*** DATA

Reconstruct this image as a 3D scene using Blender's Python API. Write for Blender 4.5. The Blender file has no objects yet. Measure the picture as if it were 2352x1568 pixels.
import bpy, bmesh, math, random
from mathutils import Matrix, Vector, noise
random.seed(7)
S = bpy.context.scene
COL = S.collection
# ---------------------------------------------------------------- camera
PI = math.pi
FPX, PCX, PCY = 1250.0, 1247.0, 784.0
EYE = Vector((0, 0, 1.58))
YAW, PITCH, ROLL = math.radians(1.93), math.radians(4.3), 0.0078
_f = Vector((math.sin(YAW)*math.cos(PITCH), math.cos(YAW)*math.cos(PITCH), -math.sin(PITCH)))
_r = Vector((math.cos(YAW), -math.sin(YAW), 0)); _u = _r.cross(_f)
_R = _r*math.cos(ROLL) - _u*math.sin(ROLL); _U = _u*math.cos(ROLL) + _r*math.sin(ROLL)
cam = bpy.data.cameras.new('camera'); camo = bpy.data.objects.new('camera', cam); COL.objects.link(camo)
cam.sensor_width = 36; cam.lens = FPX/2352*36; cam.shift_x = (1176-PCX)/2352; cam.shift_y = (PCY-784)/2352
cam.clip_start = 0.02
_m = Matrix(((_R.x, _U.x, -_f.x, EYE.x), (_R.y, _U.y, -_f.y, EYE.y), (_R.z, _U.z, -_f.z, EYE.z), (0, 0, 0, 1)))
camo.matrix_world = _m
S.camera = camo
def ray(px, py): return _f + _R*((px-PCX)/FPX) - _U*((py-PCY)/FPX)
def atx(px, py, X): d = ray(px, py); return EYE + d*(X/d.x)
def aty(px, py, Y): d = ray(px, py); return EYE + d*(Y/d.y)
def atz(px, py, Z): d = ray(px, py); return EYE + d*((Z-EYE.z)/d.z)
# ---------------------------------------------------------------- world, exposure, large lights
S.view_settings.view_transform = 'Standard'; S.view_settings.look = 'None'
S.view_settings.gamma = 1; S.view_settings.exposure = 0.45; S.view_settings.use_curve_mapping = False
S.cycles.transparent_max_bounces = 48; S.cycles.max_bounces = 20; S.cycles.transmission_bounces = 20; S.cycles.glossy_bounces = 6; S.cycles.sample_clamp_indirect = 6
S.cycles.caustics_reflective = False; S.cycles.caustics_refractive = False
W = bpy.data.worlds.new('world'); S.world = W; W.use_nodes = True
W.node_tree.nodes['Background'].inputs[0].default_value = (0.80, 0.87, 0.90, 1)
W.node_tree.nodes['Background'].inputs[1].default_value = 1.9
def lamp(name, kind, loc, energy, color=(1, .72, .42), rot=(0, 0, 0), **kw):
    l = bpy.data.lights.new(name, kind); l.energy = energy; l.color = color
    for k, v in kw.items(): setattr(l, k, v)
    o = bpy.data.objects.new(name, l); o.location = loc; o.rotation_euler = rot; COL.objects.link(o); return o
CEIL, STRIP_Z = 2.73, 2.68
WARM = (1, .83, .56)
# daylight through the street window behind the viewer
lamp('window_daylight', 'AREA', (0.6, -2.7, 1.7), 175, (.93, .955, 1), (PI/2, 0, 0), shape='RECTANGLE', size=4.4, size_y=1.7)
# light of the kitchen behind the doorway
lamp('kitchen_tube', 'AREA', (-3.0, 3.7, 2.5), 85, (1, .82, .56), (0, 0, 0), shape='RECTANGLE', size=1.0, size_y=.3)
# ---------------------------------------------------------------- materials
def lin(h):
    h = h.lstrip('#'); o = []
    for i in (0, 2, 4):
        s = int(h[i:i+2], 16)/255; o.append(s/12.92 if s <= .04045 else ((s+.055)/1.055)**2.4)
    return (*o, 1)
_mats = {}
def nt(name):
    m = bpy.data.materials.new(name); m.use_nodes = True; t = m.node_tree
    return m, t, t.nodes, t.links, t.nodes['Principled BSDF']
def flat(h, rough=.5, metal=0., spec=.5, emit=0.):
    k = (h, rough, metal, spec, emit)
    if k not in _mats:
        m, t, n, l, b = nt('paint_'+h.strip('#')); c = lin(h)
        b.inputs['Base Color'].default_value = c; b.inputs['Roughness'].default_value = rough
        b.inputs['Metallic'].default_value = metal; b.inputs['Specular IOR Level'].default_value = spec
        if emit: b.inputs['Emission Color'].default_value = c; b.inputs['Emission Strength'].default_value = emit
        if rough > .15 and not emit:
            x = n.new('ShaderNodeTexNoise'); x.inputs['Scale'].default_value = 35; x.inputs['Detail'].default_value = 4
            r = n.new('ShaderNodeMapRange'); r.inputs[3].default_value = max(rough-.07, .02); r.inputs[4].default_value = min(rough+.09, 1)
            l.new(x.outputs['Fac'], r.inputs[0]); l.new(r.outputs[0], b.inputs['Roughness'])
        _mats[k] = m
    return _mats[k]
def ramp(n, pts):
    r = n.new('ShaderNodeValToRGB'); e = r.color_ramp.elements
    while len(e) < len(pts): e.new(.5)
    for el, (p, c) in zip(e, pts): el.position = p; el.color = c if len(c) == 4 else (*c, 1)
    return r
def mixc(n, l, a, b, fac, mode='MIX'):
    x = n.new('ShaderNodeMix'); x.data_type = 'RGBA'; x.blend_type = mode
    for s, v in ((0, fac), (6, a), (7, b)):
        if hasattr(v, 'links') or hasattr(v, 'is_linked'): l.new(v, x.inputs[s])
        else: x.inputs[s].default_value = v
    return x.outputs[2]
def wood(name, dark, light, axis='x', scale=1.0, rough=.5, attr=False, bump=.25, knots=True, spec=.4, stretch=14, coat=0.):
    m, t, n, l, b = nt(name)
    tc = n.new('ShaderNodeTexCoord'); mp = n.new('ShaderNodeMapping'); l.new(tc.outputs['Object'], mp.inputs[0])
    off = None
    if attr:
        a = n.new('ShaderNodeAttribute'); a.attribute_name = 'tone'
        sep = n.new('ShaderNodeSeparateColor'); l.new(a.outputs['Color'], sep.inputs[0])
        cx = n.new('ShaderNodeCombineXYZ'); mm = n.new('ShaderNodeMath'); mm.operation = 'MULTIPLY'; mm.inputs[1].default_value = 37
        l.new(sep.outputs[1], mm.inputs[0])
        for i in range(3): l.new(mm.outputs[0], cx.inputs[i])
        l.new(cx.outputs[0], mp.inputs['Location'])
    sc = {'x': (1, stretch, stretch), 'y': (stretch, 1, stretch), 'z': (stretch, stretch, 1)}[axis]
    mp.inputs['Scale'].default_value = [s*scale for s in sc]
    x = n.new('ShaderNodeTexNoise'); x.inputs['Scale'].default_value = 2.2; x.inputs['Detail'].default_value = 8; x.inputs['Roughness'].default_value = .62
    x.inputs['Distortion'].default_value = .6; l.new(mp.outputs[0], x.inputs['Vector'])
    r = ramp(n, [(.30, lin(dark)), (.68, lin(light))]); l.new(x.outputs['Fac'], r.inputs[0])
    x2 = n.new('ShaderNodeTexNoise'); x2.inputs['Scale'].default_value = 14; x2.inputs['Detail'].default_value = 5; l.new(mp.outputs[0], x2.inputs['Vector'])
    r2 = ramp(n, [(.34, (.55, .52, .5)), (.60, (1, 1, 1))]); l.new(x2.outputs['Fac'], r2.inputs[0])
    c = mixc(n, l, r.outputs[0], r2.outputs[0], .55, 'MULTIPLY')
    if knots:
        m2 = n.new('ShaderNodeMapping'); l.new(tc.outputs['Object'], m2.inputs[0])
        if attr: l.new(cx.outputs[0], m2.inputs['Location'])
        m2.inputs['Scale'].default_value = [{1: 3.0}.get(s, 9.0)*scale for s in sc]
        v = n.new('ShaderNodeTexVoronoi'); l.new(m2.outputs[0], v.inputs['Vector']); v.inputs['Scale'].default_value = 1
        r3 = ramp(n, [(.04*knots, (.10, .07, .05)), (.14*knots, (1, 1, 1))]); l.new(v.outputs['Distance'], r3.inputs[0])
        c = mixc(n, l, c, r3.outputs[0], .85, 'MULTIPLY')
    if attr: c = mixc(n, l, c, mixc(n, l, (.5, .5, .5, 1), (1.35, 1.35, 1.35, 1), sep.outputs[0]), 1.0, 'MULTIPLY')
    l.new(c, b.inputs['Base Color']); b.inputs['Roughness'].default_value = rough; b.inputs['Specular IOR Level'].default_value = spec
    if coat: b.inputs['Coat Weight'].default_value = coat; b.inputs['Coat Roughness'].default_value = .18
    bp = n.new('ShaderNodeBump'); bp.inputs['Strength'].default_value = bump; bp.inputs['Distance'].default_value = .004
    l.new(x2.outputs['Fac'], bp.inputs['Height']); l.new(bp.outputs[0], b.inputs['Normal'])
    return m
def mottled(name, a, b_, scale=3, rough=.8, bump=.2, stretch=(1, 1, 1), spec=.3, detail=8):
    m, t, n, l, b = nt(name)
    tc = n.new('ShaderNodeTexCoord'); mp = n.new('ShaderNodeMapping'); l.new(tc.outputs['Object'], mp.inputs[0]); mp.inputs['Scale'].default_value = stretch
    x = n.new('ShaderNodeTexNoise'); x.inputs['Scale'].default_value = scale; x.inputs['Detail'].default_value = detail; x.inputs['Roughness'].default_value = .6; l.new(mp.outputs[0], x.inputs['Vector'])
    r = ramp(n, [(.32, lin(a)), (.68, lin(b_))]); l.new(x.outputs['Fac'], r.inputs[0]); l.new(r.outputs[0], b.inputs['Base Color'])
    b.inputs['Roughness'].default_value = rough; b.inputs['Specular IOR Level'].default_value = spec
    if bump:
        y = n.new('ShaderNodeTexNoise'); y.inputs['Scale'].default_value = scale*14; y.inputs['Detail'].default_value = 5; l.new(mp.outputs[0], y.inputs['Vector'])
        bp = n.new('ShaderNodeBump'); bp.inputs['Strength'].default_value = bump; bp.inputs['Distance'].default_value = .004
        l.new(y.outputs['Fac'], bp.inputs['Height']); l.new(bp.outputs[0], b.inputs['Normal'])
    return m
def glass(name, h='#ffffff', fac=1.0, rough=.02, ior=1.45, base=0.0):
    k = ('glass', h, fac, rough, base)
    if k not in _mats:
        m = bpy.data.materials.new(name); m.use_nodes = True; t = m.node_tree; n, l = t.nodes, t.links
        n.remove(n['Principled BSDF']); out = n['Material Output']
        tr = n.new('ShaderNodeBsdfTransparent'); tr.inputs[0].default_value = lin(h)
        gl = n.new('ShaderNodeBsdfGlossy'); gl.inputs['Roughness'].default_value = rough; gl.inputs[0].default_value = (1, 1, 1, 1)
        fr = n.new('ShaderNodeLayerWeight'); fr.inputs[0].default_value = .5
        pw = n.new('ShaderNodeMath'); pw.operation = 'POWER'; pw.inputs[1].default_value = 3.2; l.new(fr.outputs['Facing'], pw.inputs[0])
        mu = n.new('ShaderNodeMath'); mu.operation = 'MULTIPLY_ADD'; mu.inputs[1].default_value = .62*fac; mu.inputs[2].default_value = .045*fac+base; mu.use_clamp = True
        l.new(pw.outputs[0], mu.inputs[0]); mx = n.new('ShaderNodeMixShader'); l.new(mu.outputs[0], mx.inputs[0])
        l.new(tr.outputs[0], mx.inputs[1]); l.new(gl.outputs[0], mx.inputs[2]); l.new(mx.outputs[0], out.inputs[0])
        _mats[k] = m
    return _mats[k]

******

* [WHAT THE TASK REQUIRES] State how many lines hold the word "objects". The number is the whole answer.

* [SOLUTION FOR THIS EXERCISE] 3